El debate abierto de los temas nacionales que afectan a las mayorías está lejos de materializarse.
Lo que existe en este sentido son espacios controlados por la élite del partido único y la plana mayor del Ministerio del Interior.
En esas zonas de tolerancia restringida donde los anfitriones no suelen aplicar el derecho de admisión, salvo en casos excepcionales, hay un acercamiento a la controversia, una leve oportunidad para sacarse de encima ciertas inquietudes alimentadas por las políticas del gobierno que tienen como denominador común las obsoletas y viciadas conceptualizaciones de la teoría marxista-leninista.
No hace falta estar allí para sospechar que las discusiones se graban y analizan con el fin de actualizar los perfiles psicológicos de los que se exponen a criticar los frecuentes patinazos del régimen en la economía y su negativa a institucionalizar el usufructo de los derechos fundamentales.
Sería ingenuo pensar que los gerentes del gulag tropical se abstendrían de utilizar los recursos que le han reportado tan pingües beneficios en el ejercicio del poder.
Con esa metodología es que garantizan las unanimidades y otros performances no menos efectivos para asegurarse los necesarios niveles de gobernabilidad.
Es ampliamente demostrable que los principales códigos del modelo heredado de la experiencia bolchevique y que ahora acicalan con atuendos capitalistas siguen vigentes.

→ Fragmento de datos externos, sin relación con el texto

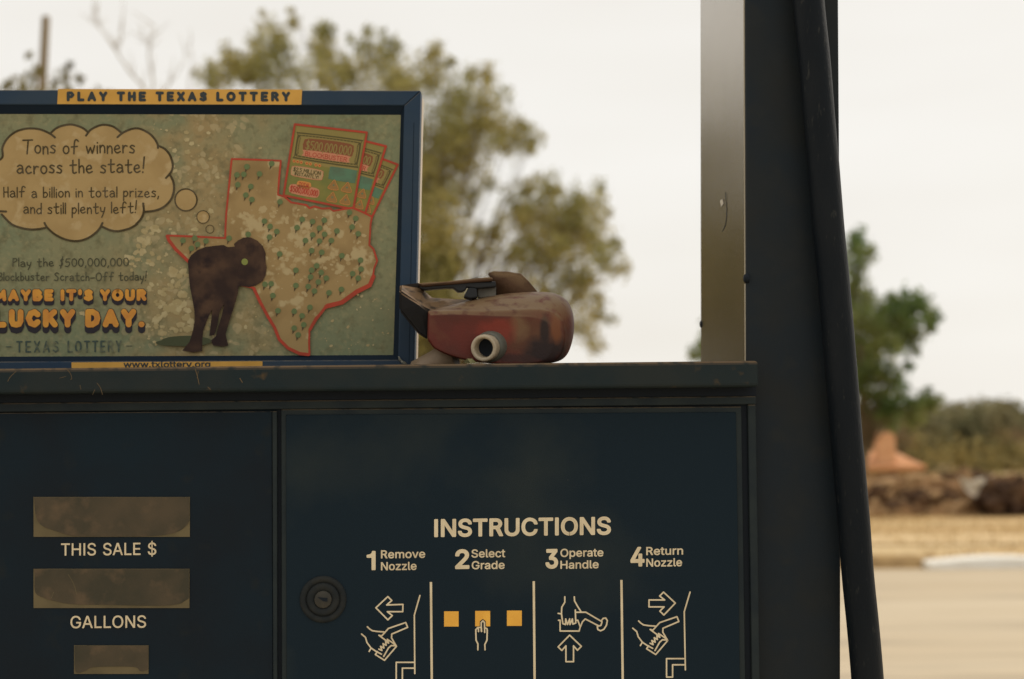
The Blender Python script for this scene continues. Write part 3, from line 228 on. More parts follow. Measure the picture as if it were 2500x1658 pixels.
class Ink:
    """Collects flat printed shapes traced in photograph pixels and lays them on a real plane, one mesh per print."""
    def __init__(self, pl, off): self.pl = pl; self.off = off; self.v = []; self.f = []; self.m = []; self.k = 0
    def poly(self, pts, mi=0, lift=0):
        i = len(self.v); self.v += [self.pl.p(*q) + self.pl.n * (self.off + lift) for q in pts]
        a = sum(p[0] * q[1] - q[0] * p[1] for p, q in zip(pts, list(pts[1:]) + [pts[0]]))
        idx = list(range(i, i + len(pts)))
        self.f.append(idx if a < 0 else idx[::-1]); self.m.append(mi)
    def disc(self, c, r, mi=0, lift=0, n=18, ry=None):
        self.poly([(c[0] + r * math.cos(2 * math.pi * k / n), c[1] + (ry or r) * math.sin(2 * math.pi * k / n)) for k in range(n)], mi, lift)
    def stroke(self, pts, wd, mi=0, lift=0, cap=True, closed=False, split=50):
        pts = [Vector(p) for p in pts]
        pts = [p for i, p in enumerate(pts) if i == 0 or (p - pts[i - 1]).length > 1e-4]
        if closed: pts.append(pts[0])
        runs = [[pts[0]]]
        for i in range(1, len(pts)):
            runs[-1].append(pts[i])
            if i < len(pts) - 1:
                a = pts[i] - pts[i - 1]; b = pts[i + 1] - pts[i]
                if a.length > 0 and b.length > 0 and abs(a.angle_signed(b)) > R(split): runs.append([pts[i]])
        h = wd / 2
        for r in runs:
            if len(r) < 2: continue
            self.k += 1; lf = lift + (self.k % 24) * 6e-6
            L, Rr = [], []
            for i, p in enumerate(r):
                t0 = (r[i] - r[i - 1]).normalized() if i else (r[1] - r[0]).normalized()
                t1 = (r[i + 1] - r[i]).normalized() if i < len(r) - 1 else t0
                t = (t0 + t1).normalized(); nn = Vector((-t.y, t.x)); c = max(.5, nn.dot(Vector((-t0.y, t0.x))))
                L.append(p + nn * h / c); Rr.append(p - nn * h / c)
            if cap:
                t = (r[0] - r[1]).normalized(); n0 = Vector((-t.y, t.x)); c0 = [r[0] + t * h * math.cos(a) + n0 * h * math.sin(a) for a in (R(-60), R(-30), 0, R(30), R(60))]
                t = (r[-1] - r[-2]).normalized(); n1 = Vector((-t.y, t.x)); c1 = [r[-1] + t * h * math.cos(a) + n1 * h * math.sin(a) for a in (R(-60), R(-30), 0, R(30), R(60))]
            else: c0 = c1 = []
            base = len(self.v); loop = L + c1[::-1] + Rr[::-1] + c0[::-1]
            # quads along the ribbon, fans on the caps
            off = self.off + lf
            def add(q): self.v.append(self.pl.p(q.x, q.y) + self.pl.n * off); return len(self.v) - 1
            li = [add(q) for q in L]; ri = [add(q) for q in Rr]
            for i in range(len(r) - 1): self.f.append([li[i], li[i + 1], ri[i + 1], ri[i]]); self.m.append(mi)
            if cap:
                e = [add(q) for q in c1]; self.f.append([li[-1]] + e[::-1] + [ri[-1]]); self.m.append(mi)
                e = [add(q) for q in c0]; self.f.append([ri[0]] + e[::-1] + [li[0]]); self.m.append(mi)
    def text(self, s, p0, p1, cap, bold=0, mi=0, lift=0, track=1.0):
        """Solid lettering in Blender's built-in face, stretched between two baseline pixels."""
        def glyphs(b):
            cu = bpy.data.curves.new('t', 'FONT'); cu.body = b; cu.offset = bold; cu.space_character = track; cu.resolution_u = 4
            o = bpy.data.objects.new('t', cu); COL.objects.link(o); bpy.context.view_layer.update()
            me = o.to_mesh(); v = [tuple(x.co) for x in me.vertices]; f = [tuple(x.vertices) for x in me.polygons]
            o.to_mesh_clear(); bpy.data.objects.remove(o); bpy.data.curves.remove(cu); return v, f
        hv, _ = glyphs('H'); ch = max(x[1] for x in hv) - min(x[1] for x in hv); b0 = min(x[1] for x in hv)
        v, f = glyphs(s); x0 = min(x[0] for x in v); x1 = max(x[0] for x in v)
        p0 = Vector(p0); d = Vector(p1) - p0; i = len(self.v)
        for x in v:
            q = p0 + d * ((x[0] - x0) / (x1 - x0)) + Vector((0, -cap * (x[1] - b0) / ch))
            self.v.append(self.pl.p(q.x, q.y) + self.pl.n * (self.off + lift))
        for q in f: self.f.append([i + k for k in q]); self.m.append(mi)
    def grot(self, s, p0, p1, cap, bold=0, mi=0, lift=0, track=0):
        """Solid grotesque lettering from the outlines above, thickened by the curve's offset."""
        x = 0; outl = []; groups = ([], [])
        for ch in s:
            if ch == ' ': x += .25 + track; continue
            adv, sp = GROT[ch]; info = []
            for pts in sp:
                o_ = []
                for u, k in enumerate(pts):
                    n_ = pts[(u + 1) % len(pts)]; P0, P1, P2, P3 = Vector(k[:2]), Vector(k[4:6]), Vector(n_[2:4]), Vector(n_[:2])
                    st_ = 1 if ((P1 - P0).length < 1 and (P2 - P3).length < 1) or abs((P3 - P0).cross(P1 - P0)) + abs((P3 - P0).cross(P2 - P0)) < 900 else 4
                    for w_ in range(st_):
                        t = w_ / st_; q = P0 * (1 - t) ** 3 + 3 * P1 * t * (1 - t) ** 2 + 3 * P2 * t * t * (1 - t) + P3 * t ** 3
                        o_.append((q.x / 1000 + x, q.y / 1000))
                info.append((sum(p[0] * q[1] - q[0] * p[1] for p, q in zip(o_, o_[1:] + o_[:1])), o_))
            big = max(info, key=lambda e: abs(e[0]))
            inside = lambda e: min(p[0] for p in e) >= min(p[0] for p in big[1]) - 1e-4 and max(p[0] for p in e) <= max(p[0] for p in big[1]) + 1e-4
            for e in info:
                outl.append(e[1]); extra = e is not big and e[0] * big[0] > 0
                groups[1 if extra else 0].append(e[1])
            x += adv / 1000 + track
        v, f = [], []; nv0 = 0
        for g in groups:
            if not g: continue
            cu = bpy.data.curves.new('t', 'CURVE'); cu.dimensions = '2D'; cu.fill_mode = 'FRONT'
            for o_ in g:
                b = cu.splines.new('POLY'); b.points.add(len(o_) - 1); b.use_cyclic_u = True
                for q, k in zip(b.points, o_): q.co = (k[0], k[1], 0, 1)
            o = bpy.data.objects.new('t', cu); COL.objects.link(o); bpy.context.view_layer.update()
            me = o.to_mesh(); i0 = len(v); v += [(*q.co[:2], 4e-6 if g is groups[1] else 0) for q in me.vertices]; f += [tuple(i0 + k for k in q.vertices) for q in me.polygons]
            o.to_mesh_clear(); bpy.data.objects.remove(o); bpy.data.curves.remove(cu)
        ch = max(k[1] for sp in GROT['H'][1] for k in sp) / 1000
        bp = bold * cap / ch; p0 = Vector(p0) + Vector((bp, -bp)); p1 = Vector(p1) + Vector((-bp, -bp)); cap -= 2 * bp
        x0 = min(q[0] for q in v); x1 = max(q[0] for q in v); d = p1 - p0; i = len(self.v)
        for a in v:
            q = p0 + d * ((a[0] - x0) / (x1 - x0)) + Vector((0, -cap * a[1] / ch))
            self.v.append(self.pl.p(q.x, q.y) + self.pl.n * (self.off + lift + a[2]))
        for q in f: self.f.append([i + k for k in q]); self.m.append(mi)
        if bold:
            for o_ in outl: self.stroke([p0 + d * ((a - x0) / (x1 - x0)) + Vector((0, -cap * b / ch)) for a, b in o_], 2 * bp, mi, lift + 8e-6, True, True, 35)
    def write(self, font, s, p0, p1, cap, wd, mi=0, lift=0, smooth=True, gap=.16, jit=0, space=.34, warp=None):
        """Single-stroke lettering: every glyph is pen strokes."""
        x = 0; lay = []
        for ch in s:
            if ch == ' ': x += space; continue
            g = font[ch]; wmax = max(a for st in g for a, _ in st); wmin = min(a for st in g for a, _ in st)
            lay.append((x - wmin, g)); x += wmax - wmin + gap
        tot = x - gap; p0 = Vector(p0); d = Vector(p1) - p0
        for x, g in lay:
            dy = random.uniform(-jit, jit)
            for st in g:
                q = [((x + a) / tot, b + dy) for a, b in st]
                q = [p0 + d * u + Vector((0, -cap * vv)) for u, vv in q]
                if warp: q = [Vector(warp(k)) for k in q]
                self.stroke(crom([tuple(k) for k in q]) if smooth else q, wd, mi, lift)
    def build(self, name, mats, parent):
        me = bpy.data.meshes.new(name); me.from_pydata(self.v, [], self.f)
        for m in (mats if isinstance(mats, (list, tuple)) else [mats]): me.materials.append(m)
        for p, k in zip(me.polygons, self.m): p.material_index = k
        me.update()
        n = self.pl.n
        fl = [p for p in me.polygons if p.normal.dot(n) < 0]
        if fl:
            bm = bmesh.new(); bm.from_mesh(me); bm.faces.ensure_lookup_table()
            bmesh.ops.reverse_faces(bm, faces=[bm.faces[p.index] for p in fl]); bm.to_mesh(me); bm.free()
        return link(name, me, parent)

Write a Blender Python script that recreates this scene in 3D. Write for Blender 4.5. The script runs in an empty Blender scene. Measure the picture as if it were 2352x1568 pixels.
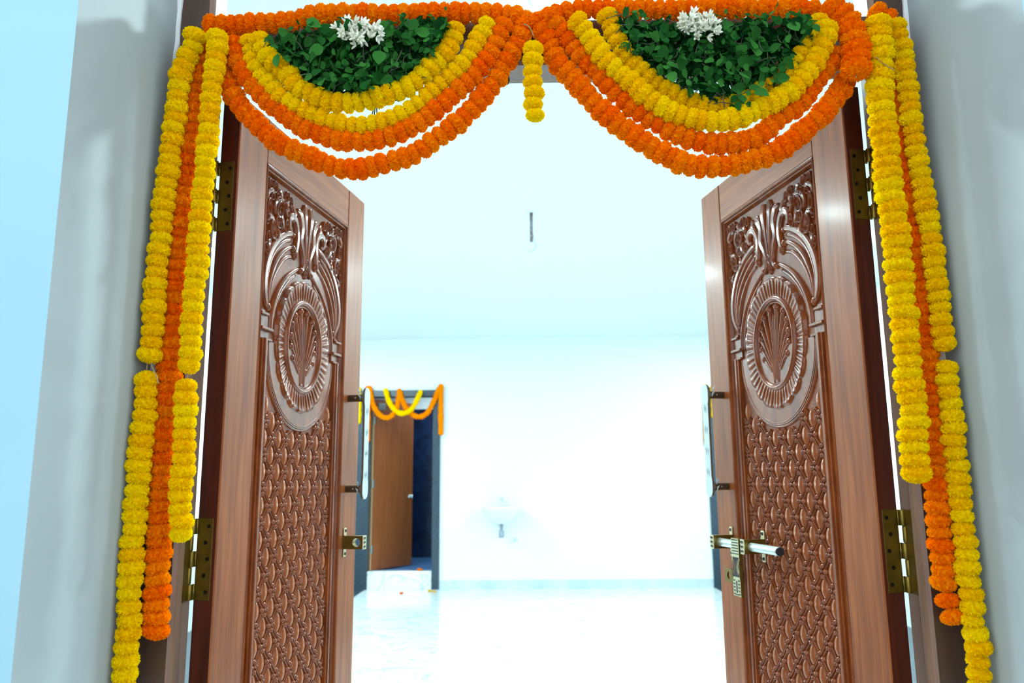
import bpy, bmesh, math, random
from math import pi, sin, cos, radians
from mathutils import Vector, Matrix
random.seed(7)
SC = bpy.context.scene
COL = SC.collection

# ---------------------------------------------------------------- camera, sky, exposure
cam_d = bpy.data.cameras.new('camera'); CAM = bpy.data.objects.new('camera', cam_d); COL.objects.link(CAM)
cam_d.sensor_width = 36.0; cam_d.lens = 27.357; cam_d.clip_start = 0.05; cam_d.clip_end = 60
_f = Vector((-0.0124, 0.9844, 0.1753)).normalized()
_r = Vector((0.9999, 0.0139, -0.0071)); _r = (_r - _f * _r.dot(_f)).normalized()
_u = _r.cross(_f)
CAM.matrix_world = Matrix(((_r.x, _u.x, -_f.x, -0.0384), (_r.y, _u.y, -_f.y, -1.3441), (_r.z, _u.z, -_f.z, 1.30), (0, 0, 0, 1)))
cam_d.dof.use_dof = True; cam_d.dof.focus_distance = 1.45; cam_d.dof.aperture_fstop = 6.0
SC.camera = CAM

world = bpy.data.worlds.new('world'); SC.world = world; world.use_nodes = True
_bg = world.node_tree.nodes['Background']
_bg.inputs['Color'].default_value = (0.80, 0.93, 1.0, 1); _bg.inputs['Strength'].default_value = 2.05
LAMP_POWER = 900.0
LAMP_COLOR = (0.78, 1.0, 1.03)

vs = SC.view_settings
vs.view_transform = 'Standard'; vs.look = 'None'; vs.exposure = 0.0; vs.gamma = 1.0; vs.use_curve_mapping = False
SC.display_settings.display_device = 'sRGB'
SC.cycles.use_denoising = True
SC.cycles.sample_clamp_indirect = 6.0
SC.cycles.max_bounces = 10; SC.cycles.diffuse_bounces = 6

# ---------------------------------------------------------------- materials
def srgb(r, g, b):
    def c(x):
        x /= 255.0
        return x / 12.92 if x <= 0.04045 else ((x + 0.055) / 1.055) ** 2.4
    return (c(r), c(g), c(b), 1.0)

def mat(name, col, rough=0.5, metal=0.0, coat=0.0, spec=0.5, var=None, scale=20.0, stretch=(1, 1, 1), bump=0.0, bscale=80.0):
    m = bpy.data.materials.new(name); m.use_nodes = True
    nt = m.node_tree; b = nt.nodes['Principled BSDF']
    b.inputs['Base Color'].default_value = col; b.inputs['Roughness'].default_value = rough
    b.inputs['Metallic'].default_value = metal; b.inputs['Coat Weight'].default_value = coat
    b.inputs['Coat Roughness'].default_value = 0.13; b.inputs['Specular IOR Level'].default_value = spec
    tc = nt.nodes.new('ShaderNodeTexCoord')
    if var:
        mp = nt.nodes.new('ShaderNodeMapping'); mp.inputs['Scale'].default_value = stretch
        nt.links.new(tc.outputs['Object'], mp.inputs['Vector'])
        n = nt.nodes.new('ShaderNodeTexNoise'); n.inputs['Scale'].default_value = scale
        n.inputs['Detail'].default_value = 6; n.inputs['Distortion'].default_value = 0.6
        nt.links.new(mp.outputs['Vector'], n.inputs['Vector'])
        r = nt.nodes.new('ShaderNodeValToRGB')
        r.color_ramp.elements[0].position = 0.3; r.color_ramp.elements[1].position = 0.7
        r.color_ramp.elements[0].color = var; r.color_ramp.elements[1].color = col
        nt.links.new(n.outputs['Fac'], r.inputs['Fac']); nt.links.new(r.outputs['Color'], b.inputs['Base Color'])
    if bump:
        n2 = nt.nodes.new('ShaderNodeTexNoise'); n2.inputs['Scale'].default_value = bscale; n2.inputs['Detail'].default_value = 4
        nt.links.new(tc.outputs['Object'], n2.inputs['Vector'])
        bp = nt.nodes.new('ShaderNodeBump'); bp.inputs['Strength'].default_value = bump; bp.inputs['Distance'].default_value = 0.002
        nt.links.new(n2.outputs['Fac'], bp.inputs['Height']); nt.links.new(bp.outputs['Normal'], b.inputs['Normal'])
    return m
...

Hay que rendirle pleitesías a Papa Estado, darle vivas a la revolución y criticar lo mal hecho, pero sin actitudes que puedan ser interpretadas como pérfidas confabulaciones con potencias foráneas para destruir las bases del sistema.
Es por eso que muchos señalamientos críticos son oportunamente acompañados de apologías a favor del actual estatus quo.
La llamada zona gris, a menudo interpretada como un sitio a medio camino entre el apoyo al régimen y la disidencia a cara descubierta, podría estar plagada de oportunistas.
En los tiempos que corren se precisa de definiciones. Es imposible quedar bien con el verdugo y las víctimas.
Tales actitudes son proclives a fomentar los espejismos que le vienen como anillo al dedo a los responsables de haber convertido al país en un almacén de ruinas y agobios existenciales.
Esos permisos siempre acompañados de la fugacidad y las talanqueras que delinean el estrecho margen de sus dominios buscan dar una imagen que ni es democrática ni tiene que ver con un verdadero relajamiento de las reglas establecidas por los dueños del país mediante decretos firmados con tinta china, o legitimados en un acto de reafirmación revolucionaria.
A los que hurgan demasiado en la llagas del socialismo que en un principio prometía ser verde como las palmas se les observa con una lupa o a través de la mirilla de una escopeta en plena disposición combativa.
Hacerlo en público es la forma más expedita de integrar la nómina de contrarrevolucionarios.
El castigo se da por descontado. Basta que las circunstancias sean propicias o que el opinante exceda, en demasía, los precarios límites del consentimiento oficial.